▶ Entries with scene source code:

┄┄┄┄┄┄┄┄┄┄

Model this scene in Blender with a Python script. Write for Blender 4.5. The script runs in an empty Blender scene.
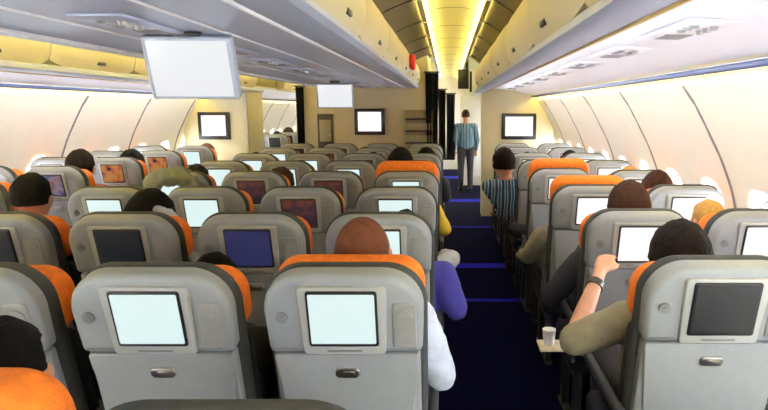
import bpy, bmesh, math, random
from mathutils import Vector, Matrix, noise
random.seed(7)
R = math.radians
C = bpy.context.scene.collection
scene = bpy.context.scene

# ------------------------------------------------------------------ camera
PITCH = .1585
CAMX, CAMZ, F, PU = 1.078, 1.58, 600.0, 448.0
cam = bpy.data.cameras.new('camera'); camo = bpy.data.objects.new('camera', cam); C.objects.link(camo)
cam.sensor_width = 36; cam.lens = F/768*36; cam.shift_x = -(PU-384)/768
cam.clip_start = .02
camo.location = (CAMX, 0, CAMZ); camo.rotation_euler = (math.pi/2-PITCH, 0, 0)
scene.camera = camo
def at(u, v, Y):
    dx = (u-PU)/F; dy = -(v-205)/F
    d = Vector((dx, math.cos(PITCH)+dy*math.sin(PITCH), -math.sin(PITCH)+dy*math.cos(PITCH)))
    t = Y/d.y
    return Vector((CAMX+d.x*t, Y, CAMZ+d.z*t))

# ------------------------------------------------------------------ materials
def lin(c): return tuple(((x/255)/12.92 if x/255 <= .04045 else ((x/255+.055)/1.055)**2.4) for x in c)
MC = {}
def mat(name, rgb, rough=.6, metal=0, var=.06, scale=30, bump=0, bscale=200, coat=0, sheen=0):
    if name in MC: return MC[name]
    m = bpy.data.materials.new(name); m.use_nodes = True
    nt = m.node_tree; b = nt.nodes['Principled BSDF']
    c = lin(rgb)
    tc = nt.nodes.new('ShaderNodeTexCoord')
    n = nt.nodes.new('ShaderNodeTexNoise'); n.inputs['Scale'].default_value = scale; n.inputs['Detail'].default_value = 3
    nt.links.new(tc.outputs['Object'], n.inputs['Vector'])
    r = nt.nodes.new('ShaderNodeValToRGB')
    r.color_ramp.elements[0].position = .3; r.color_ramp.elements[1].position = .7
    r.color_ramp.elements[0].color = (*[max(0, x*(1-var)) for x in c], 1)
    r.color_ramp.elements[1].color = (*[min(1, x*(1+var)) for x in c], 1)
    nt.links.new(n.outputs['Fac'], r.inputs['Fac']); nt.links.new(r.outputs['Color'], b.inputs['Base Color'])
    b.inputs['Roughness'].default_value = rough; b.inputs['Metallic'].default_value = metal
    if coat: b.inputs['Coat Weight'].default_value = coat
    if sheen: b.inputs['Sheen Weight'].default_value = sheen
    if bump:
        n2 = nt.nodes.new('ShaderNodeTexNoise'); n2.inputs['Scale'].default_value = bscale
        nt.links.new(tc.outputs['Object'], n2.inputs['Vector'])
        bp = nt.nodes.new('ShaderNodeBump'); bp.inputs['Strength'].default_value = bump; bp.inputs['Distance'].default_value = .01
        nt.links.new(n2.outputs['Fac'], bp.inputs['Height']); nt.links.new(bp.outputs['Normal'], b.inputs['Normal'])
    MC[name] = m; return m
def emis(name, rgb, strength):
    if name in MC: return MC[name]
    m = bpy.data.materials.new(name); m.use_nodes = True; nt = m.node_tree
    b = nt.nodes['Principled BSDF']; c = lin(rgb)
    b.inputs['Base Color'].default_value = (.02, .02, .02, 1); b.inputs['Roughness'].default_value = .25
    b.inputs['Emission Color'].default_value = (*c, 1); b.inputs['Emission Strength'].default_value = strength
    MC[name] = m; return m
def movie(name, c1, c2, c3, scale, strength):
    m = bpy.data.materials.new(name); m.use_nodes = True; nt = m.node_tree; b = nt.nodes['Principled BSDF']
    tc = nt.nodes.new('ShaderNodeTexCoord'); n = nt.nodes.new('ShaderNodeTexNoise'); n.inputs['Scale'].default_value = scale; n.inputs['Detail'].default_value = 1
    nt.links.new(tc.outputs['Object'], n.inputs['Vector'])
    r = nt.nodes.new('ShaderNodeValToRGB'); e = r.color_ramp.elements
    e[0].position = .38; e[0].color = (*lin(c1), 1); e[1].position = .62; e[1].color = (*lin(c3), 1)
    x = e.new(.5); x.color = (*lin(c2), 1)
    nt.links.new(n.outputs['Fac'], r.inputs['Fac']); nt.links.new(r.outputs['Color'], b.inputs['Emission Color'])
    b.inputs['Base Color'].default_value = (.02, .02, .03, 1); b.inputs['Roughness'].default_value = .2
    b.inputs['Emission Strength'].default_value = strength
    MC[name] = m; return m

SHELL = mat('seat_shell_grey', (138, 142, 147), .45, var=.03, bump=.05, bscale=400)
SHELL2 = mat('seat_lower_grey', (134, 137, 142), .5, var=.03, bump=.05, bscale=400)
HOUS = mat('housing_grey', (166, 167, 166), .4, var=.02)
BLACKP = mat('black_plastic', (22, 22, 30), .35, var=.1)
RIM = mat('rim_charcoal', (52, 54, 56), .8, var=.15, bump=.2)
NAVY = mat('navy_fabric', (26, 26, 40), .95, var=.25, scale=60, bump=.3)
ORANGE = mat('orange_fabric', (236, 122, 30), .85, var=.14, scale=40, bump=.3)
STRIPE = mat('stripe_brown', (110, 60, 30), .9)
METAL = mat('brushed_metal', (190, 190, 192), .3, 1)
DARKM = mat('dark_metal', (60, 60, 66), .4, .8)
ARMR = mat('armrest_dark', (48, 50, 56), .6)
RING = mat('ring_grey', (120, 120, 124), .4)
HAND = mat('handset_grey', (142, 142, 141), .4)
BEIGE = mat('bulkhead_beige', (212, 202, 164), .6, var=.03, scale=4)
BIND = mat('bin_door_beige', (200, 188, 150), .42, var=.02)
PANEL = mat('lining_grey', (174, 182, 204), .35, var=.02, scale=5)
PSUW = mat('psu_white', (226, 224, 232), .3, var=.02)
COVE = mat('cove_brown', (92, 80, 56), .6, var=.05)
CEIL = mat('ceiling_cream', (250, 240, 196), .6, var=.01)
WALL = mat('wall_cream', (252, 247, 232), .5, var=.015, scale=6)
SEAM = mat('seam_grey', (132, 128, 130), .6)
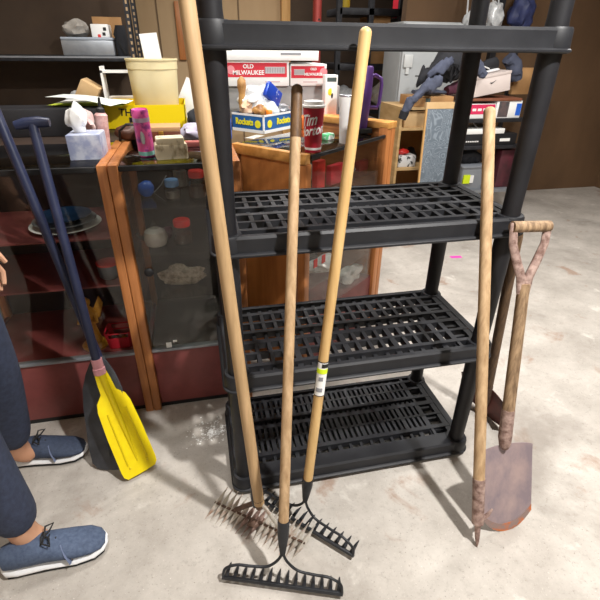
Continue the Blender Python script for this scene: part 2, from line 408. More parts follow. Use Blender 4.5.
# price label on the pale handle
def wrap_patch(c,z,r,h,a0,a1,facing,n=8):
    f=(facing-z*facing.dot(z)).normalized(); s=z.cross(f)
    mb=MB(); loops=[]
    for rr in (r,r+.0006):
        pass
    lo=[c+(f*math.cos(a0+(a1-a0)*k/n)+s*math.sin(a0+(a1-a0)*k/n))*r for k in range(n+1)]
    lo2=[c+(f*math.cos(a0+(a1-a0)*k/n)+s*math.sin(a0+(a1-a0)*k/n))*(r+.0007) for k in range(n+1)]
    ring=lo2+list(reversed(lo))
    return mb.quadstrip([ring,[p+z*h for p in ring]])
def on_handle(c,z,v_px):
    # point along the handle axis whose image row is v_px
    best=None
    for k in range(0,1500):
        p=c+z*(k/1000); d=p-CP; vv=300-FOC*d.dot(CU)/d.dot(CF)
        if best is None or abs(vv-v_px)<best[0]: best=(abs(vv-v_px),p)
    return best[1]
p0=on_handle(cR,zR,393); p1=on_handle(cR,zR,361); hL=(p1-p0).length; rr=.0154
fac=CP-p0
hR=[o for o in tR.children if o.name.startswith('handle')][0]
lab=P('price_label',wrap_patch(p0,zR,rr,hL,-1.0,1.2,fac),WHITE,tR,'white, black and yellow paper label')
P('label_border',wrap_patch(p0-zR*.003,zR,rr-.0003,hL+.006,-1.15,1.35,fac),BLACKINK,lab)
P('label_band',wrap_patch(p0+zR*(hL*.68),zR,rr+.0006,hL*.14,-1.0,1.2,fac),NEON,lab)
P('label_mark',wrap_patch(p0+zR*(hL*.86),zR,rr+.0006,hL*.12,-.1,1.2,fac),BLACKINK,lab)
P('label_print',wrap_patch(p0+zR*(hL*.12),zR,rr+.0006,hL*.12,-.7,.5,fac),mat('grey_print','8b8d92',.6),lab)
P('label_print',wrap_patch(p0+zR*(hL*.46),zR,rr+.0006,hL*.12,-.4,.4,fac),mat('grey_print','8b8d92',.6),lab)

# ------------------------------------------------------------------ thatch rake
l0=AZ(205,519,.002); l1=AZ(291,560,.002); ax=(l1-l0).normalized()
up=AZ(228,487,.085)-AZ(205,519,0.0)
mid=(l0+l1)/2+up*.5
topT=AY(183.5,-22,-.045)
hb=AY(259,503,mid.y-.005)
zT=(topT-hb).normalized()
th=T('thatch_rake','dethatching rake with rusty crescent blades and a long weathered wooden handle, leftmost of the three','rake',(mid.x,mid.y,0),'garden rakes')
P('handle',MB().rod(hb,topT,.0172,.0168,16,round_end=1),ASH,th)
sd=zT.cross(V((0,-1,0))).normalized()
P('ferrule',MB().tube([hb+sd*-.010-zT*.012,hb+sd*-.012+zT*.035,hb+sd*-.010+zT*.075],[.011,.012,.009],10,flat=(1,.6)),BLKM,th,'black steel tang strapped to the handle side')
P('socket',MB().rod(hb-zT*.02,hb+zT*.02,.0125,.0176),RUSTD,th)
a0=l0+up*.5-ax*.006; a1=l1+up*.5+ax*.006
P('axle',MB().rod(a0,a1,.0042),RUSTD,th)
for s in (-1,1):
    q=mid+ax*(s*.085)
    P('fork_arm',MB().tube([hb+zT*.005,hb-zT*.02+ax*(s*.02)+V((0,0,.01)),q+V((0,0,.012)),q],[.008,.007,.006,.006],8,flat=(1.5,.6)),STEELR if s>0 else RUSTD,th)
nb=17
qd=ax.cross(up).normalized()
if qd.z>0: qd=-qd
for k in range(nb):
    b0=l0.lerp(l1,k/(nb-1)); jj=random.uniform(-.002,.002)
    pts_o=[];pts_i=[]
    for i in range(13):
        t_=i/12; base=b0+up*t_+V((jj,0,0))
        bul=math.sin(PI*t_)
        wdt=.031*bul**.85+.0006
        off=qd*(.020*bul*(1-.5*t_)-.006*bul)
        pts_o.append(base+off+qd*(wdt*.5)); pts_i.append(base+off-qd*(wdt*.5))
    ring=pts_o+list(reversed(pts_i[1:-1]))
    mb=MB(); th_=ax*.0032
    # blade as quads with slight thickness
    loops=[]
    for i in range(13):
        w_=ax*(.0012+.0085*math.sin(PI*i/12)**2); loops.append([pts_o[i],(pts_o[i]+pts_i[i])/2+w_,pts_i[i],(pts_o[i]+pts_i[i])/2-w_])
    mb.quadstrip(loops)
    P('blade',mb,STEELR if k not in (6,7,8) else RUST,th,None,False)
P('rust_clump',MB().ball(mid-ax*.01-V((0,0,.008)),.020,2,.5,(1.5,.8,.5),3),RUSTD,th)

# ------------------------------------------------------------------ pike pole
pt=AZ(477,547,.001); ptop=AY(489.5,112,.03)
ptop=AY(489.5,112,.085)
zp=(ptop-pt).normalized()
def along(o,z,v): return on_handle(o,z,v)
s0=along(pt,zp,521); s1=along(pt,zp,478)
pk=T('pike_pole','tall wooden pike pole with a rusty iron spike standing at right','pole',(pt.x,pt.y,0))
P('handle',MB().rod(s0,ptop,.0182,.0162,16,round_end=1),ASHG,pk)
P('iron_sleeve',MB().rod(s0-zp*.006,s1,.0188,.0194,16),RUST,pk)
P('spike',MB().tube([s0-zp*.006,s0-zp*.03,pt+zp*.02,pt],[.0105,.0095,.006,.0012],10),RUST,pk)
hk=along(pt,zp,518)
P('hook',MB().tube([hk+V((.012,-.004,0)),hk+V((.03,-.004,.012)),hk+V((.042,-.002,.034))],[.008,.007,.003],8),RUST,pk)

# ------------------------------------------------------------------ spade with wooden grip
tip=AZ(507,531,.001); gc=AY(531,226.5,-.03); kb=AZ(504,445,.28)
zs=(kb-tip).normalized(); xs=V((1,0,0)); xs=(xs-zs*xs.dot(zs)).normalized(); ys=zs.cross(xs)
if ys.y<0: ys=-ys
sp=T('garden_spade','rusty garden spade with a wooden T grip and steel fork, beside the pike pole','shovel',(tip.x,tip.y,0))
bl_h=(kb-tip).length; hw=.096
def blade_mb(tip,xs,zs,ys,bl_h,hw,dish=.018,thick=.0022,point=.06,nx=14,ny=14,z0=0,z1=1):
    mb=MB(); F=[];B=[]
    for j in range(ny+1):
        t=z0+(z1-z0)*j/ny; rowF=[];rowB=[]
        for i in range(nx+1):
            s=-1+2*i/nx
            wv=hw*(1-.05*(1-t))
            bottom=point*(abs(s)**2.2)
            h=bottom+(bl_h-bottom)*t
            if t>.9: h-=(abs(s)**6)*.006*(t-.9)/.1
            p=tip+xs*(s*wv)+zs*h+ys*(-dish*(s*s)*(.4+.6*t)+dish*.2)
            rowF.append(p); rowB.append(p+ys*thick)
        F.append(rowF);B.append(rowB)
    b=mb.b; vf=[[b.verts.new(p) for p in r] for r in F]; vb=[[b.verts.new(p) for p in r] for r in B]
    for j in range(ny):
        for i in range(nx):
            b.faces.new((vf[j][i],vf[j][i+1],vf[j+1][i+1],vf[j+1][i])); b.faces.new((vb[j][i],vb[j+1][i],vb[j+1][i+1],vb[j][i+1]))
    for i in range(nx):
        b.faces.new((vf[0][i],vb[0][i],vb[0][i+1],vf[0][i+1])); b.faces.new((vf[ny][i],vf[ny][i+1],vb[ny][i+1],vb[ny][i]))
    for j in range(ny):
        b.faces.new((vf[j][0],vf[j+1][0],vb[j+1][0],vb[j][0])); b.faces.new((vf[j][nx],vb[j][nx],vb[j+1][nx],vf[j+1][nx]))
    return mb
bld=P('blade',blade_mb(tip,xs,zs,ys,bl_h,hw),BLADE,sp)
P('rusty_edge',blade_mb(tip-ys*.0008,xs,zs,ys,bl_h,hw,thick=.004,z1=.09,ny=3,z0=0),ORUST,bld,'orange rusted cutting edge')
c0=kb-zs*.02; zb2=zs; zs=(gc-kb).normalized(); c1=kb+zs*.13; xs=(V((1,0,0))-zs*zs.x).normalized()
P('socket',MB().tube([kb-zb2*.012-ys*.004,kb+zs*.004-ys*.003,kb+zs*.03,c1],[.010,.0185,.0215,.0205],16),RUST,sp)
ft=gc-zs*.17
P('shaft',MB().rod(c1-zs*.03,ft,.0195,.0175,16),OLDW,sp)
gw=.062
for s in (-1,1):
    P('fork_strap',MB().tube([ft-zs*.03+xs*(s*.010),ft+zs*.02+xs*(s*.013),ft+zs*.07+xs*(s*.034),gc-zs*.05+xs*(s*.053),gc-zs*.006+xs*(s*.056),gc+zs*.012+xs*(s*.056)],[.010,.013,.0125,.0115,.0115,.0105],10,flat=(1.15,.8)),RUST,sp)
P('grip',MB().rod(gc-xs*gw,gc+xs*gw,.0165,.0165,16),OLDW,sp)

# ------------------------------------------------------------------ red-brown shovel behind
st=AZ(489,458,.001)+V((.02,.16,0)); stp=AY(520,236,.02)
st=V((1.0,.155,.001)); sk=AY(486,398,.175); stp=AY(517.5,235,.06)
zs2=(stp-sk).normalized(); st=sk-zs2*(sk.z/zs2.z-.001/zs2.z)
xs2=V((.25,-1,0)); xs2=(xs2-zs2*xs2.dot(zs2)).normalized(); ys2=zs2.cross(xs2); ys2=ys2 if ys2.x>0 else -ys2
s2=T('garden_shovel','dark wooden shovel with a red-brown blade leaning behind the spade','shovel',(st.x,st.y,0))
bh=(sk-st).length-.01
P('blade',blade_mb(st,xs2,zs2,ys2,max(bh,.18),.13,dish=.03,point=.04),REDSH,s2)
P('socket',MB().tube([st+zs2*(bh-.06),st+zs2*bh,st+zs2*(bh+.09)],[.008,.021,.020],14),RUSTD,s2)
P('shaft',MB().rod(st+zs2*(bh+.07),stp,.0185,.017,16,round_end=1),OLDD,s2)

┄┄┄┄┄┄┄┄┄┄

▶ Work to complete: Omitting all pictures, restate exactly the lines of the material from its start through the line that contains "scene = bpy.context.scene".

▶ Exercise solution:
Model this scene in Blender with a Python script. Write for Blender 4.5. The script runs in an empty Blender scene.
import bpy, bmesh, math, random
from mathutils import Vector, Matrix, noise
random.seed(7)
R = math.radians
C = bpy.context.scene.collection
scene = bpy.context.scene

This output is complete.